On Thu, Apr 11, 2013 at 8:57 PM, Bob Vines <bobvines00 at gmail.com> wrote:
> Mention of the Alps plotter reminds me that
we've had various discussions
> about all the plotter mechs with broken gears but we've never worked out
> the details...
I may be able to draw up a gear like this, but like
the "gear
generator," I'd have to have the correct gear data to know what to
draw.
Understandable. If I had more numbers up front, I would have given them.
What specs should I try to draw a gear to? I have
access to both 2D &
3D drafting/modeling software (AutoCAD & SolidWorks).
Do you intend to use a 3D printer to try to manufacture the gear?
I do not. I was contemplating trying to laser-cut some out of Delrin sheet,
something I did not have access to the last time this conversation made
its rounds. As before, FDM printers do not have the resolution for such
a tiny part, and other technologies (sintered powder or UV-cured resin)
are likely to be too brittle, especially with such fine features.
I suppose these gears are spur gears with involute
gear teeth.
As far as I know that is true.
What is the pressure angle?
I do not know.
What is the total number of teeth?
What is the pitch diameter?
I do not know without digging out a printer to check. I used to have
4MP close-up pictures (taken with my gear in 2003 back when
Electronic Goldmine was surplusing the bare Alps printer mechs
for a few dollars) but I don't know exactly where those photos
are at the moment. My best approach right now would be to
drop one on a high-res flatbed scanner (1200 dpi) to get a
reasonable "to scale" picture, but I don't have a gear in front
of me at the moment (I do have them in town).

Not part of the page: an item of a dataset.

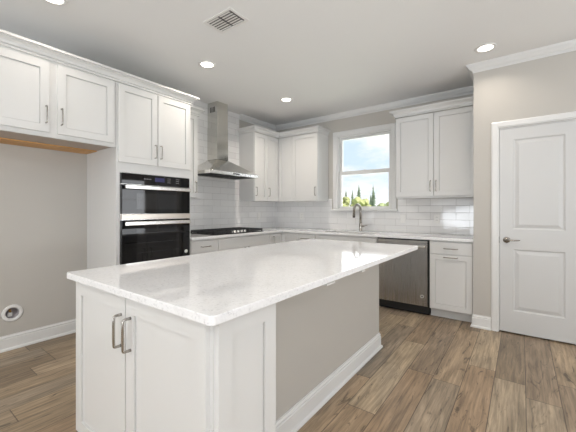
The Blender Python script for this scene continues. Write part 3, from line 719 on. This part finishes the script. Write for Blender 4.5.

You said the face width is 1/8-inch and the shaft hole
fits a 1.27mm
diameter shaft.
That's what I've scraped from previous conversations about this
gear. I now own a micrometer so with a gear in hand, I have
a chance of confirming that to better accuracy.
Wikipedia (
https://en.wikipedia.org/wiki/Gear) has all
this info and
more -- I'm pretty sure that you are interested in only spur gears
right now, so you can skim over the other gear-type information on
that page.
*nods*
Knowing the gear specs may even allow someone to go to
the "small
gear" catalogs and maybe even be able to select an "off-the-shelf"
gear for each needed gear. It's possible.
I think we (the cctalk community at the time) looked into that and nobody
had such tiny gears with so few large teeth in their catalog. There were
calls to remove a gear and make castings (most gears are already broken
making that difficult) or using a lathe to make a fresh brass gear, etc.
Someone apparently did take a stab at a homemade brass gear but
declared it too expensive to warrant starting up a small run. Perhaps
hobby CNC has evolved to the point now where one could do a gear
with less labor and make an individually cut gear easily enough to
justify selling it for around $5. Or not.
If I have a DXF or EPS of the face of the gear, I can see if the laser
cutter can make an approximation out of Delrin for nearly free (I just
spend a few minutes when I'm already working on a run and as long
as I don't work past the quarter-hour billing tick on the tool, the time
is already paid for by the other job). I'm not positive that this will
work, but the cost is so low that it's worth a stab. Just need the
silhouette to scale and I'm good to go.